И добавил, уже надевая замасленный полушубок:
— Если живы…
Мы пошли к танкистам.
Машины заправлялись горючим. С полуторок и «зисов» сгружали снаряды. Старшины покрикивали у батальонных кухонь.
Подполковник подходил то к одному, то к другому командиру и недоверчиво спрашивал:
— Задачу понял? Смотри!.. Потом подозвал замполита Ищенко:
— Слушай, комиссар, вот чего я надумал: не взять ли на танки колхозников проводниками?
— Идея неплохая. Только найдем ли добровольцев?
— А поглядим.
Желающих оказалось куда больше, чем требовалось.
В двадцать два часа танк Бойко, а за ним и остальные тронулись вперед.
Мне надо было встретиться с подполковником Бурдой, побеседовать с политработниками бригады, проверить состояние тылов. Лишь к полудню следующего дня я попал в Жорнище.
Село праздновало освобождение. На площади, где скрещивались дороги, висел полинялый красный плакат, при- зывавший колхозников удвоить урожай. Плакат этот был написан в предвоенную весну, спрятан в дни оккупации, а сейчас занял прежнее место. На броне окруженного девчатами Т-34 чернявый боец, самозабвенно зажмурив глаза, играл на трофейном аккордеоне.
В доме Бойко дым коромыслом. Бородатый старик выделывает кренделя тонкими, как спички, ногами, не обращая внимания на песню, которую тянут сбившиеся в угол женщины в цветастых хустках.
Бойко сидит за столом, красный, размягченный, улыбающийся. По лицу его струится пот, он то и дело вытирается расшитым полотенцем.

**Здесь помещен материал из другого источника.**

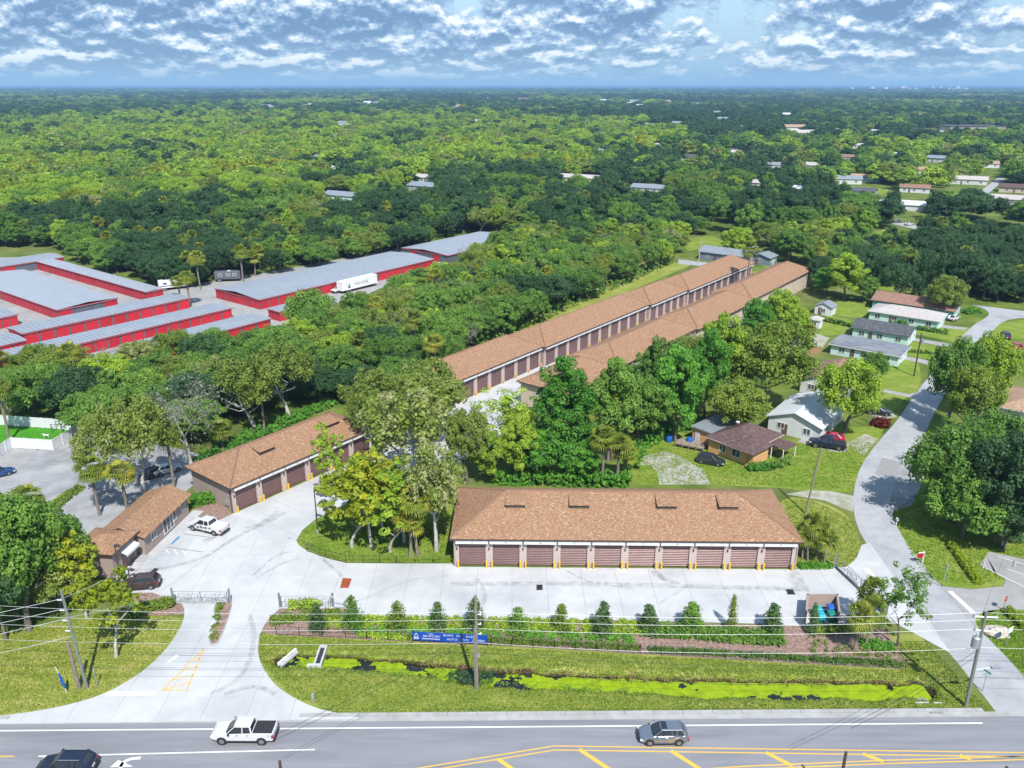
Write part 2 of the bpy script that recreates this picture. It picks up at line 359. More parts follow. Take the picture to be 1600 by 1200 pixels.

— Вот, товарищ генерал, — нетвердо поднялся подполковник, — вызволил-таки своих. Прошу познакомиться — батько мой, а то — мамо.
С меня стащили шинель, усадили за стол.
В горнице тесно, жарко, сизый слоистый дым подпирает потолок. Хлопают двери, люди приходят, уходят. Худенькая сгорбленная мать Бойко суетится у стола, бегает к печи, осторожно обходя пляшущих, носит чугунки, сковородки.